Summary of disk smart stats for bigbe on 2016-07-12
Reallocated_Sector_Ct 0 /dev/sda Maxtor 96147U8 N803S94C
Reallocated_Sector_Ct 0 /dev/sdb ST3750840AS 3QD0BPRT
Reallocated_Sector_Ct 856 /dev/sdc ST2000DL003-9VT166 5YD60Y6W
Reallocated_Sector_Ct 0 /dev/sdd ST4000DM000-1F2168 S301335G
Reallocated_Sector_Ct 294 /dev/sde MAXTOR STM31000340AS 9QJ2MLZW
Reallocated_Sector_Ct 31 /dev/sdf ST32000542AS 6XW1QNGH
Reallocated_Sector_Ct 1882 /dev/sdg Hitachi HDS5C3020ALA632 ML0220F30MAVXD


So then I know where each drive is, and how bad it is. In the example above, drive sdg
is looking well dodgy, and sdc not much better. Except that I did a scan three months ago and got the same numbers, so it isn't failing just yet.

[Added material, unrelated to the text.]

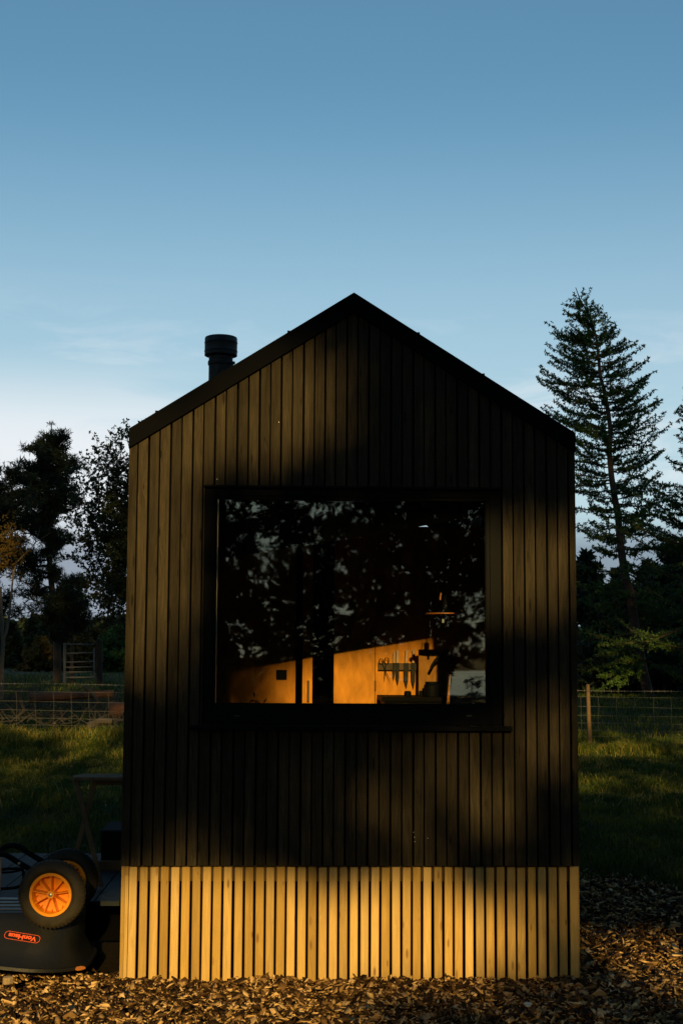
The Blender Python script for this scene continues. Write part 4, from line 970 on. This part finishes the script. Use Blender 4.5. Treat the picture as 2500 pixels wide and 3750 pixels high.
T = Tree(); tp = [pxx(*q) for q in ((191, 1548), (186, 1600), (172, 1680), (168, 1800), (178, 2000), (195, 2200), (210, 2350), (212, 2505))]
zg = float(tz(tp[-1][0], YP)); T.base = (tp[-1][0], YP, zg); tp.append(np.array([tp[-1][0], YP, zg - .2]))
T.w.tube(tp, [.012, .03, .05, .07, .09, .11, .13, .14, .16], 8, caps=False)
zs = [p[2] for p in tp][::-1]; xs_ = [p[0] for p in tp][::-1]; txf = lambda z: float(np.interp(z, zs, xs_))
Z = lambda py: pxx(200, py)[2]
pine(T, txf, [(Z(1612), .2, .2, 1), (Z(1655), .75, .7, 5), (Z(1700), .7, 1.15, 6), (Z(1745), .9, 1.15, 7), (Z(1795), 1.2, 1.35, 8), (Z(1850), 1.6, 1.3, 9), (Z(1910), 1.8, 1.0, 9), (Z(1980), 1.8, .8, 7), (Z(2050), 1.7, .7, 6), (Z(2130), 1.7, .7, 6), (Z(2220), 1.6, .8, 5)], tuft=.20)
for p in tp[:3]:
    for _ in range(5): T.p.append(np.array(p) + rng.normal(size=3) * .05); T.sz.append(.16)
print('pine A', len(T.p)); T.build('pine_tree', 'tall pine with a thin leader rising above the left horizon', 'tree', bark, M['pine'], 9, .075, .3, group='pines on the left')
T = Tree(); Yb = 40.0; b0 = at(-70, 2505, Yb); zg = float(tz(b0[0], Yb)); T.base = (b0[0], Yb, zg)
T.w.tube([(b0[0], Yb, zg - .2), (b0[0] + .1, Yb, zg + 4), (b0[0] + .4, Yb, at(-40, 1690, Yb)[2])], [.16, .12, .02], 8, caps=False)
Z = lambda py: at(0, py, Yb)[2]
pine(T, lambda z: b0[0] + .2, [(Z(1760), .5, 1.0, 8), (Z(1810), 1, 1.3, 10), (Z(1870), 1, 1.5, 12), (Z(1930), 1.2, 1.5, 12), (Z(2000), 1.2, 1.2, 8), (Z(2090), 1.2, 1.2, 7), (Z(2180), 1.2, 1.5, 8), (Z(2260), 1.2, 1.6, 8)], tuft=.17)
T.build('pine_tree', 'broad pine cut off by the left edge of the picture', 'tree', bark, M['pine'], 9, .075, .3, group='pines on the left')
T = Tree(); Yc = 39.0; b0 = at(262, 2505, Yc); zg = float(tz(b0[0], Yc)); T.base = (b0[0], Yc, zg)
T.w.tube([(b0[0], Yc, zg - .2), (b0[0], Yc, at(262, 2170, Yc)[2])], [.08, .02], 8, caps=False)
Z = lambda py: at(262, py, Yc)[2]
pine(T, lambda z: b0[0], [(Z(2175), .3, .25, 5), (Z(2215), .5, .45, 8), (Z(2255), .8, .6, 9), (Z(2295), 1.1, .7, 9), (Z(2330), 1.1, .6, 7)], tuft=.16)
T.build('pine_tree', 'low young pine above the metal gate', 'tree', bark, M['pine'], 9, .075, .3, group='pines on the left')

# hawthorn by the left cabin edge
def leafy(base, Y, crown_pts, label, name='hawthorn_tree', tuft=.10, k=5, nsub=6, bm=bark, lm=None, leafd=1.0, rb=.03):
    T = Tree(); b0 = np.array(base, float); zg = float(tz(b0[0], Y)); T.base = (b0[0], Y, zg)
    T.w.tube([(b0[0], Y, zg - .2), (b0[0] + .05, Y, (zg + b0[2]) / 2), tuple(b0)], [.15, .11, .09], 8, caps=False)
    for (px, py, dp) in crown_pts:
        e = np.array(at(px, py, Y + dp)); z0 = rng.uniform(max(zg + 1.2, min(b0[2], e[2] - 1.5)), max(b0[2], zg + 1.3)); a = np.array([b0[0], Y, min(z0, b0[2])])
        pts = curve(a, e, -.06, 9, .10); T.limb(pts, rb, .006, 5); pa = np.array(pts)
        for j in range(2, len(pa)):
            for _ in range(nsub):
                l2 = rng.uniform(.25, .75); d = rnd_dirs(1)[0]; d += (e - a) / np.linalg.norm(e - a) * .5; d /= np.linalg.norm(d); q = pa[j] + d * l2
                T.limb([pa[j], (pa[j] + q) / 2 + rng.normal(size=3) * .05, q], .008, .003, 3)
                for u in np.arange(.25, 1.01, .15):
                    if rng.random() < .8 * leafd: T.p.append(pa[j] + (q - pa[j]) * u + rng.normal(size=3) * .045); T.sz.append(tuft)
    return T.build(name, label, 'tree', bm, lm or M['leaf'], k, .33, .0)
hp = [(470, 1600, .3), (440, 1625, 0), (352, 1655, .2), (395, 1650, 0), (330, 1730, -.4), (365, 1700, .3), (420, 1690, 0), (300, 1770, .4), (345, 1790, 0), (290, 1830, .6), (272, 1900, 0), (330, 1880, -.5), (380, 1850, .4), (430, 1820, 0), (266, 1960, -.3),
      (300, 1930, .4), (360, 1950, 0), (420, 1930, .5), (262, 2035, .2), (330, 2050, 0), (380, 2030, -.4), (350, 2130, .3), (400, 2130, 0), (340, 2190, -.3), (390, 2200, .3), (370, 2260, 0), (430, 2240, .3), (320, 2120, 0), (440, 2050, .4), (450, 1950, -.5), (455, 1750, .5), (460, 2150, 0), (500, 1650, 0), (520, 1800, .8), (560, 1700, .3), (600, 1850, .2)]
YH = 34.0
leafy(at(530, 2060, YH), YH, hp, 'small leaved hawthorn whose twigs touch the left roof corner', tuft=.085, k=5, nsub=5)
# slender pale stems at the far left with a dead sunlit twig and a little autumn foliage
YS = 24.0
st = thing('birch_tree', 'slender pale stemmed birch at the far left with a bare sunlit twig', 'tree')
w = MB()
def poly(pts, Y, r0, r1, mb): mb.tube([at(a, b2, Y) for a, b2 in pts], [r0 + (r1 - r0) * i / (len(pts) - 1) for i in range(len(pts))], 6, caps=False)
poly([(6, 2560), (8, 2450), (12, 2350), (6, 2250), (2, 2150)], YS, .055, .035, w); poly([(12, 2350), (25, 2310), (36, 2240), (42, 2180), (50, 2100), (62, 2060)], YS, .04, .012, w)
w.build('trunk', barkp, st)
w = MB(); poly([(62, 2060), (90, 2030), (118, 2005), (133, 1985), (165, 1965), (190, 1948)], YS, .013, .004, w); poly([(125, 1995), (138, 1970), (146, 1940), (152, 1922)], YS, .010, .003, w); poly([(128, 1990), (150, 2000), (162, 1975)], YS, .006, .002, w); poly([(140, 1965), (128, 1940)], YS, .005, .002, w); poly([(90, 2030), (70, 2000), (60, 1960)], YS, .006, .002, w)
w.build('bare_twig', barkp, st)
P = [at(random.gauss(25, 34), random.gauss(2000, 48), YS + random.uniform(-.5, .5)) for _ in range(420)]
V, F_ = stars(np.array(P), .065, 5, .25); np_mesh('crown', V, F_, M['gold'], st, tone=rng.random(len(V)))
settle(st, at(6, 2560, YS))

# far woodland behind the gate
FP, = [[]]
for i in range(150):
    px = random.uniform(-250, 700); Y = random.uniform(75, 110); ptop = at(px, random.uniform(2265, 2330), Y); zg = float(tz(ptop[0], Y)); H = ptop[2] - zg; R = H * .28
    for _ in range(150):
        f_ = random.random() ** .8; a = random.uniform(0, 2 * PI); r = R * (1 - f_) * random.uniform(.4, 1.1) + .05; FP.append((ptop[0] + r * math.cos(a), Y + r * math.sin(a), zg + H * f_))
for i in range(5000):
    px = random.uniform(-250, 2700); Y = random.uniform(112, 120); x_ = at(px, 2400, Y)[0]; FP.append((x_, Y, float(tz(x_, Y)) + random.uniform(0, 3.6)))
V, F_ = stars(np.array(FP), .55, 5, .3); tag(np_mesh('far_woodland', V, F_, M['pine'], tone=rng.random(len(V))), kind='stuff')
dark_tree(300, 2300, 58, 1.1, 'golden larch seen through the bars of the metal gate', n=110, tuft=.22, m=M['gold'], name='golden_larch_tree', z0f=.02)
dark_tree(150, 2335, 62, 1.0, 'dull golden young larch left of the metal gate', n=70, tuft=.2, m=M['gold'], name='golden_larch_tree', z0f=.1)
dark_tree(430, 2300, 60, 1.7, 'broad olive conifer between the gate and the cabin', n=120, tuft=.26, m=M['larch'], name='spruce_tree', z0f=.02)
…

I've just upgraded Lenny to be one of my "big servers". Lenny is a Dell Poweredge 1550; a 1U box with 2gb of memory, twin Pentium 1266 processors running Fedora 24. So, not really big like the 64gb twin-xeon machine, but I only want it for a backup. For that to work, I needed to put in nine hard drives to bring it up to 18tb (I could do that with a couple of 8tbs and a 4, but I've got a load of 2tbs sitting doing nothing, so why waste them? The problem was, Lenny only has two PCI slots, and my usual 4-port Sata cards would therefore only support 8 drives. 

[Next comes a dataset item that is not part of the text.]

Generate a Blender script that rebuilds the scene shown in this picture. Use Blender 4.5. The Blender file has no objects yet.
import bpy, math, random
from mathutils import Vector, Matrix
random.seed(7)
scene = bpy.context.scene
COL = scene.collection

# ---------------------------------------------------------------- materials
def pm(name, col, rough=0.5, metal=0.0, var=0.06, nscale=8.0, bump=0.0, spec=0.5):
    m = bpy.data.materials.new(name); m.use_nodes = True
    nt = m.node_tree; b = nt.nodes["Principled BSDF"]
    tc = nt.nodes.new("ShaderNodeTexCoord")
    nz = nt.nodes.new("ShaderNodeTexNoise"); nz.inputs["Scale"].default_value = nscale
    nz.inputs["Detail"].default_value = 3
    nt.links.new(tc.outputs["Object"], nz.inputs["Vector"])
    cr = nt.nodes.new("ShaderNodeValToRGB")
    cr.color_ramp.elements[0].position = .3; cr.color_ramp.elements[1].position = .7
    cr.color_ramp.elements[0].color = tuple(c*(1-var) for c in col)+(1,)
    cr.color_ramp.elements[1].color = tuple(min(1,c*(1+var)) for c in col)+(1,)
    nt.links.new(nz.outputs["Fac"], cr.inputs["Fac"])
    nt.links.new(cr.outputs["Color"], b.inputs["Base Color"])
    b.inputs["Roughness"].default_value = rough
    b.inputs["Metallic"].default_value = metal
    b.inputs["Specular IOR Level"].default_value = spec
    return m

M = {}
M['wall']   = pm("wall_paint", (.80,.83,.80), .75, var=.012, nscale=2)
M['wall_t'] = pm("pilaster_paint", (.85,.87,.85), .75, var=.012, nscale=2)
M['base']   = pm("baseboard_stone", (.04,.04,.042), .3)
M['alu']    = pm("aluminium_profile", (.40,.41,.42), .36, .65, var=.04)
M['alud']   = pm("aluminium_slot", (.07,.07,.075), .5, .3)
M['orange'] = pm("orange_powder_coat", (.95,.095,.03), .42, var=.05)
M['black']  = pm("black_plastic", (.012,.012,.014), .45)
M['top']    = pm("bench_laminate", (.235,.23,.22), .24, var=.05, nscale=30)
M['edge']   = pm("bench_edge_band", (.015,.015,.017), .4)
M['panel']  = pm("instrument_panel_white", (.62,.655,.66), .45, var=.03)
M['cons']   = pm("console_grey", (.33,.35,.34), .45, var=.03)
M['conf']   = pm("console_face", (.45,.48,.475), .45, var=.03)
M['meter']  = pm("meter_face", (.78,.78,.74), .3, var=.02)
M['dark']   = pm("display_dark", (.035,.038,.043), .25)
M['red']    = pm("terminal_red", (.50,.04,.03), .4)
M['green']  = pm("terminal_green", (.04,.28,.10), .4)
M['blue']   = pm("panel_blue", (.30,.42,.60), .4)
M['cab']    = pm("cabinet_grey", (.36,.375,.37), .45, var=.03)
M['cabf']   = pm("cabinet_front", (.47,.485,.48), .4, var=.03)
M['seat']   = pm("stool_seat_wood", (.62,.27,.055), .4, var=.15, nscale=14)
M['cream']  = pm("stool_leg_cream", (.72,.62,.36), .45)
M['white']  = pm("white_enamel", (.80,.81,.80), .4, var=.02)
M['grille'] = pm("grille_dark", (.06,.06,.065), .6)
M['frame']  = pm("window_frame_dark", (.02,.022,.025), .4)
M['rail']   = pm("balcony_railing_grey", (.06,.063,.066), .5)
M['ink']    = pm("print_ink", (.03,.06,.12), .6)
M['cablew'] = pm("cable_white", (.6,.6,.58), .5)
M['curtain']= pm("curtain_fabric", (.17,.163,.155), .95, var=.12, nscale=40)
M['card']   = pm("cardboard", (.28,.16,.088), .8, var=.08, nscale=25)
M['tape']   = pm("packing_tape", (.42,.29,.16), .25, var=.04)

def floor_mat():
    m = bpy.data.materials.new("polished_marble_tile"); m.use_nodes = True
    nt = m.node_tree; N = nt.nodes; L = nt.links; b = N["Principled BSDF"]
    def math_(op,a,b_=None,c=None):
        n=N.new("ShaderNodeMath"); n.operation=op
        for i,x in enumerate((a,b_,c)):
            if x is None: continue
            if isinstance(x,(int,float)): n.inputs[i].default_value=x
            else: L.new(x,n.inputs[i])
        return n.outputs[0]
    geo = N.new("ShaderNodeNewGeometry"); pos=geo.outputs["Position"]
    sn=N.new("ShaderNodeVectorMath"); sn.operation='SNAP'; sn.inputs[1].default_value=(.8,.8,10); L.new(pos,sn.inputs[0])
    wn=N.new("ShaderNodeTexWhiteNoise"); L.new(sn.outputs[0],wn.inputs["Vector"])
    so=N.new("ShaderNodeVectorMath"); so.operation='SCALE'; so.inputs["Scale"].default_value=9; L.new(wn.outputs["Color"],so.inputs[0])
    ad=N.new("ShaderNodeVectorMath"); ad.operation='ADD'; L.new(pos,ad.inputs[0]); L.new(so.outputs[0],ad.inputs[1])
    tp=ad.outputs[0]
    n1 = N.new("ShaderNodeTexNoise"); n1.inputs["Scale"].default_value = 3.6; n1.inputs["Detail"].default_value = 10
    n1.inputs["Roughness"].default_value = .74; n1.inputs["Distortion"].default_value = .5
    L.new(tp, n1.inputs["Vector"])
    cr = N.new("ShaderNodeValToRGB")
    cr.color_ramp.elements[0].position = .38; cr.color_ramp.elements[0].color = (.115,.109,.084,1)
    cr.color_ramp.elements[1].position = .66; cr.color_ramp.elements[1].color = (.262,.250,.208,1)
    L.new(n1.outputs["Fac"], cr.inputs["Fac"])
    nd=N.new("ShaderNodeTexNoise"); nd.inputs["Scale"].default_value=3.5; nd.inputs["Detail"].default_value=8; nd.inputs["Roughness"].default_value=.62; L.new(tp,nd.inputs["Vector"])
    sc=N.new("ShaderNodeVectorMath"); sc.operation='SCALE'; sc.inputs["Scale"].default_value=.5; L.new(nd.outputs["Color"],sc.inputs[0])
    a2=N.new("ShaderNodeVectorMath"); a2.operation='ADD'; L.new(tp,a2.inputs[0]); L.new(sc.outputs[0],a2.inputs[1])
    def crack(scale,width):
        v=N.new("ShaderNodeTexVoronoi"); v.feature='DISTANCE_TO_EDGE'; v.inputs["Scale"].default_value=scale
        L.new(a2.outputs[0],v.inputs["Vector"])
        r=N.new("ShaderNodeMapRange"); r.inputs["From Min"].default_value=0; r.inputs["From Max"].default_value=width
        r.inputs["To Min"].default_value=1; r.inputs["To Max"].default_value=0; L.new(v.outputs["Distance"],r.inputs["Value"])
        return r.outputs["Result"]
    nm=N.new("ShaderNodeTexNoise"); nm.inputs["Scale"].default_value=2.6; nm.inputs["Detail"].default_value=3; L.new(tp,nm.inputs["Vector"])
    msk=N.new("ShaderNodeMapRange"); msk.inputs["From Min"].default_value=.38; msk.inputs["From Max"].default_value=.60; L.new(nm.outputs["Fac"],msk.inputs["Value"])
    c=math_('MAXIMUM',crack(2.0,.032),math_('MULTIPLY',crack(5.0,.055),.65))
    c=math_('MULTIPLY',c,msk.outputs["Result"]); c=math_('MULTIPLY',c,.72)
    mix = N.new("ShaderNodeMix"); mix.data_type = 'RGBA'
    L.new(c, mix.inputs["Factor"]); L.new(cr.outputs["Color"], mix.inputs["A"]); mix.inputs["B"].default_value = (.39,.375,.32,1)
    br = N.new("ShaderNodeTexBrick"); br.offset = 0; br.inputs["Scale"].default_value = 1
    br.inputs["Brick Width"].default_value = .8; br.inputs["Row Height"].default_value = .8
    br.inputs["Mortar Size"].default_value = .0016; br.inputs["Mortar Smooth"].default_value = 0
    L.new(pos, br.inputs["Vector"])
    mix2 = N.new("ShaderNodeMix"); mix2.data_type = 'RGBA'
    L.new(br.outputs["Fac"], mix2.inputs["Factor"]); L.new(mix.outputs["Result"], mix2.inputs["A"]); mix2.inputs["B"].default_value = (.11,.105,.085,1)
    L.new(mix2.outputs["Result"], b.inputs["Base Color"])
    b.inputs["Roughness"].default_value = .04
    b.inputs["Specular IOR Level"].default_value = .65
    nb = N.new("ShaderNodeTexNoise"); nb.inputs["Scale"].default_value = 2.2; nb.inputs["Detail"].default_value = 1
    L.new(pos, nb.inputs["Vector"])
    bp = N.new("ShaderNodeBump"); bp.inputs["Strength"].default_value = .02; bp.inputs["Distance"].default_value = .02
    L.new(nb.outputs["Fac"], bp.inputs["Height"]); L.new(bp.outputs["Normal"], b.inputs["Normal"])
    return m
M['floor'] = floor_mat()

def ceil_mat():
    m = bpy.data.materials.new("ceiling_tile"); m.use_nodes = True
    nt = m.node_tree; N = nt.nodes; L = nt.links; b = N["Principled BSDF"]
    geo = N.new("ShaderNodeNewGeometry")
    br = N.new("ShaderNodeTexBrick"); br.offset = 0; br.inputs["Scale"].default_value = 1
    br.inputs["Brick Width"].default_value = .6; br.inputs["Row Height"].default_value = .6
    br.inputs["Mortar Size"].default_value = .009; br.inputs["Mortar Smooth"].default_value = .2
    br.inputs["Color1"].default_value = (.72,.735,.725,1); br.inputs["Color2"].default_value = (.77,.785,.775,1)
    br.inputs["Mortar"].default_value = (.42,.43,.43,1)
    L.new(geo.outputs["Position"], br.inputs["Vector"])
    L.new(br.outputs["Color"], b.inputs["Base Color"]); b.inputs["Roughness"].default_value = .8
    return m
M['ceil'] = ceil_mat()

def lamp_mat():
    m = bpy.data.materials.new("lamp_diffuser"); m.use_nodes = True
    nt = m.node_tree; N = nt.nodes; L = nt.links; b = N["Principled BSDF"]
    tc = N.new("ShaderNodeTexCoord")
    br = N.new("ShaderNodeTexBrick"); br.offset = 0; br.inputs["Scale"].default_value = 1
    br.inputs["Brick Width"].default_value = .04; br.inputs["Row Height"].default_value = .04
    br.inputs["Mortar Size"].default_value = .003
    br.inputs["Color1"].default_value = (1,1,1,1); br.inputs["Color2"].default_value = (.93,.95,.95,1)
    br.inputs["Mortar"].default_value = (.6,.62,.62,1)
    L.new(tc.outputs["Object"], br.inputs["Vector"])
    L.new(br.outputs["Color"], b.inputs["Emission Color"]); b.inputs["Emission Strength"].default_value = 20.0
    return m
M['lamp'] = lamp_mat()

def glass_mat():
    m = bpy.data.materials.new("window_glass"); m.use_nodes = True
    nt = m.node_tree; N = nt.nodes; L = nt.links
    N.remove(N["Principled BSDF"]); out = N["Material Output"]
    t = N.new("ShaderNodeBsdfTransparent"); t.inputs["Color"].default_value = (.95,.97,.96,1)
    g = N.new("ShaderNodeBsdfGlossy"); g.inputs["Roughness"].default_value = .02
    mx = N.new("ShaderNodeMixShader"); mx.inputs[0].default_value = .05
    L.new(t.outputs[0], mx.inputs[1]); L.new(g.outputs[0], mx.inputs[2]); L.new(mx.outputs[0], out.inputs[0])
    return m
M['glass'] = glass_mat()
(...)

So I dug into my "box of bits" and got out an 8-port 3ware card that I last used a *long* time ago, and replaced one of the 4-ports with that. I put on the nine drives.

How do you put nine drives in a 1U box designed to take at most two? You make up another 1U box containing a power supply, the nine drives and a plethora of fans, and lead the Sata cables out the back and into Lenny, using Sata extension cables (£1 each on Ebay) to give both the requisite length, and also an easy way to separate the boxes when I need to move them. That worked; Linux recognised the nine drives, and it's all being loaded up while I write this (over a gigabit ethernet link). I'm getting 42gb/hour.

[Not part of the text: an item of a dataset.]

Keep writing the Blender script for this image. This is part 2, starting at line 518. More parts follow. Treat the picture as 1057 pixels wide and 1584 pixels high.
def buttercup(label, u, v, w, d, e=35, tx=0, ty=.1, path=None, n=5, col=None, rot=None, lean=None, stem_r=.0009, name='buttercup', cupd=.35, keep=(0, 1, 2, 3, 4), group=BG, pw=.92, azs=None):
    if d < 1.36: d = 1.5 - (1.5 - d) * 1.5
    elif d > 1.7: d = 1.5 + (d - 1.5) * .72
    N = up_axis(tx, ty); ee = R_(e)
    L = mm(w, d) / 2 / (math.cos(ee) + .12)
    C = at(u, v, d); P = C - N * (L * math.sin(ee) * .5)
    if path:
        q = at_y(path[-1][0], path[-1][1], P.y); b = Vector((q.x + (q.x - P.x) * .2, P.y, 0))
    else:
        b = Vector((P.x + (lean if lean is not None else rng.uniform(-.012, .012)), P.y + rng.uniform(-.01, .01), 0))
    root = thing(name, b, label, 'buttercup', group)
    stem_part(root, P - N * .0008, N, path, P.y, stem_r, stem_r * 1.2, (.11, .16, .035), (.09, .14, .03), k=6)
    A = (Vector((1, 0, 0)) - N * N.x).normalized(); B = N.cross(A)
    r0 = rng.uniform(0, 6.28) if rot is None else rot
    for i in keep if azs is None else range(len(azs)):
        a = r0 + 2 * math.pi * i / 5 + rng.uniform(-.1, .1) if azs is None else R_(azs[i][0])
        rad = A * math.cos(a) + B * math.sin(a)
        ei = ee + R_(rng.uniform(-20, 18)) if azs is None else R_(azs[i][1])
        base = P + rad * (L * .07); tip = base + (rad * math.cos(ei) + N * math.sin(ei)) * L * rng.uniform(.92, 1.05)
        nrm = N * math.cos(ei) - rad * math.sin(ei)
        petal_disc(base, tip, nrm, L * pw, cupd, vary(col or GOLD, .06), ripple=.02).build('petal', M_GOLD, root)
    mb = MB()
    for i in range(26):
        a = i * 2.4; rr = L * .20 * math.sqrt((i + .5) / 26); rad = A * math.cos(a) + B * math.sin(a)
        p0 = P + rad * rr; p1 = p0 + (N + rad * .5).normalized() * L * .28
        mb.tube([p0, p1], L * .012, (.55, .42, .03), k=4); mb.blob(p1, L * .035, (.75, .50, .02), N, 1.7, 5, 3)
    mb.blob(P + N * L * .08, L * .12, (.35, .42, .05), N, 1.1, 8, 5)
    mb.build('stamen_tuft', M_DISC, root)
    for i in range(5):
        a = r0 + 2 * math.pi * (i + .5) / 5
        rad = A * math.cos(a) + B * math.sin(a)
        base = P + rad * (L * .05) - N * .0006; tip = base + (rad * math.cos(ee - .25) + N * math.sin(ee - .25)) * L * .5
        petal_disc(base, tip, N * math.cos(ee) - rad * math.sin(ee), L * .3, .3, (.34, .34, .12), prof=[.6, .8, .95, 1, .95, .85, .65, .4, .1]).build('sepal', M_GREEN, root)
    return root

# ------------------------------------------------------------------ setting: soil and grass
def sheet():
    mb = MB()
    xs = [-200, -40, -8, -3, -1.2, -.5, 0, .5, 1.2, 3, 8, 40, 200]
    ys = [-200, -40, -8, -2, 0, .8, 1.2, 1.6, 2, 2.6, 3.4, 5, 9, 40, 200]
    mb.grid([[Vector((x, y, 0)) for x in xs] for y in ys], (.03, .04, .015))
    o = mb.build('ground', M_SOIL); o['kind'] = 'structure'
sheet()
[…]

But when I ran my smart program, it didn't get any data from the drives on the 3ware controller.

Here's what you do. Look at /dev, and you'll find a bunch of devices starting with tw. The first of those is twe0 on Lenny, and on Lenny, those represent sdg, sdh, sdi, sdj and sdk.

So for those devices, instead of 

$result = `/usr/sbin/smartctl -a /dev/$device`;

I do

 $result = `/usr/sbin/smartctl -a -d 3ware,N /dev/twe0`;

Where N is 0, 1, 2, 3, 4. And that gives me the output I want.

 Summary of disk smart stats for lenny on 2016-07-12
Reallocated_Sector_Ct  /dev/sda  UFA3P2509NLF
Reallocated_Sector_Ct  /dev/sdb  UFA3P250925L
Reallocated_Sector_Ct 0 /dev/sdc ST4000DM000-1F2168 S30135K7
Reallocated_Sector_Ct 0 /dev/sdd ST4000DM000-1F2168 S301382Q
Reallocated_Sector_Ct 95 /dev/sde MAXTOR STM31000340AS 9QJ32RLN
Reallocated_Sector_Ct 0 /dev/sdf ST2000DM001-9YN164 Z1E0YGVQ
Reallocated_Sector_Ct 0 /dev/sdg ST31000340AS 9QJ00SJW
Reallocated_Sector_Ct 22 /dev/sdh MAXTOR STM31000340AS 9QJ304XG
Reallocated_Sector_Ct 17 /dev/sdi MAXTOR STM31000340AS 9QJ32RKS
Reallocated_Sector_Ct 0 /dev/sdj ST2000DM001-1CH164 Z340BKPV
Reallocated_Sector_Ct 0 /dev/sdk ST32000542AS 5XW1MFQ3


Drives sda and sdb are the SCSI drives that came with Lenny that I'm using as the system disks.

And then I found another way to do all this. It's called a Sata port multiplier, and it turns one port into five! They cost £13, although having one means I don't need the five M-F extension cables, so the effective cost is £8. I've ordered one, to see how well it works.